Jones, Serjt., now contended that this amounted to a verdict for the defendant; and therefore moved that the verdict might be entered for him, instead of the plaintiff.
He urged, at some length, nearly the same arguments as he had advanced on a former occasion, and adverted to the same authorities (see 6 Bing. 402); contending that this action was substituted for the ancient writ of deceit; that the gist of the action was a fraudulent intent on the part of the defendant to injure the plaintiff by deceiving him; that a defendant was not responsible for the consequences of a statement, merely because he knew it to be false; he was not responsible for the consequences of a bare lie; in order to render him responsible, it ought to be shown that he intended to defraud the plaintiff of something by the deceit he had practised. That if a party were responsible for the consequences of a lie told without any intention to defraud the hearer of something, no line could be drawn, and parties might be called on to answer for those excusable untruths, which were sometimes told for the purpose of avoiding a greater mischief.

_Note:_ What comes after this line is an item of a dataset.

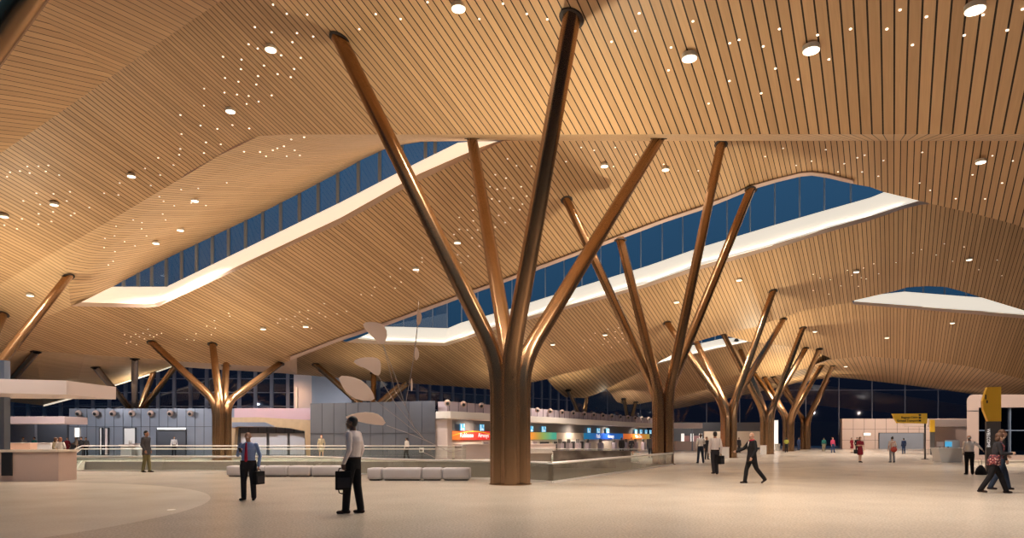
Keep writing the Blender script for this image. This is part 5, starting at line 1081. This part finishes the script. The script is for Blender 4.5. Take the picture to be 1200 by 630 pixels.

Tindal, C. J. No sufficient ground has been laid to induce us to disturb the verdict which has been found for the plaintiff. The application arises on a misconception of what the jury have found. They first deliver a verdict for the plaintiff, with damages, and then add, that in point of fact they consider the defendant had no fraudulent intention, although he had been guilty of fraud in the legal acceptation of the term.
Their attention had been drawn by me to two classes of motives possible on the part of the defendant; first, a desire to benefit himself by making a statement which he knew to be false; secondly, a desire to benefit some third person; and I stated that, although there might be no intention on his part to obtain an advantage for himself, it would still be a fraud, for which he was responsible in law, if he made representations productive of loss to another, knowing such representations to be false.
The jury in finding that he had no intention to defraud mean only that he was not actuated by the baser motive of obtaining an advantage for himself, but that he was guilty of fraud in law by stating that which he knew to be false, and which was the cause of loss to the plaintiff.
The question, therefore, is, whether, if a party makes representations which he knows to be false, and occasions injury thereby, he is not liable for the consequences of his falsehood.
It would be most dangerous to hold that he is not.
The confusion seems to have arisen from not distinguishing between what is fraud in law and the motives for actual fraud. It is fraud in law if a party makes representations which he knows to be false, and injury ensues, although the motive from which the representations proceeded may not have been bad; the person who makes such representations is responsible for the consequences; and the verdict, therefore, in this case ought not to be disturbed.
Park, J. I am of the same opinion. In what fell from this Court in the case of Tapp v. Lee, and upon the former decision of the present case, the doctrine has been laid down most accurately. It would be unfair to take the expressions of the jury, without connecting them with what the Chief Justice had just presented for their consideration. It is clear that the jury meant to draw the distinction between the sordid motive of personal advantage and the legal fraud which might be committed by a representation false within the knowledge of the speaker, although made without any view to his own advantage. For such a representation the defendant is responsible if mischief ensues, whatever may have been his motive; and as to its being necessary to prove the motive by which he was actuated: when the case was last before the Court, Tindal, C. J., said, “I am not aware of any authority for such a position, nor that it can be material what the motive was; the law will infer an improper motive, if what the defendant says is false within his own knowledge, and is the occasion of damage to the plaintiff.”
Here the defendant said “That his friend was so excellent a young man, that he would rather trust him without security than most men with;” when he knew the contrary to be the fact, he was guilty of a fraud in law in making such a representation; and fraud in law is sufficient to support this action.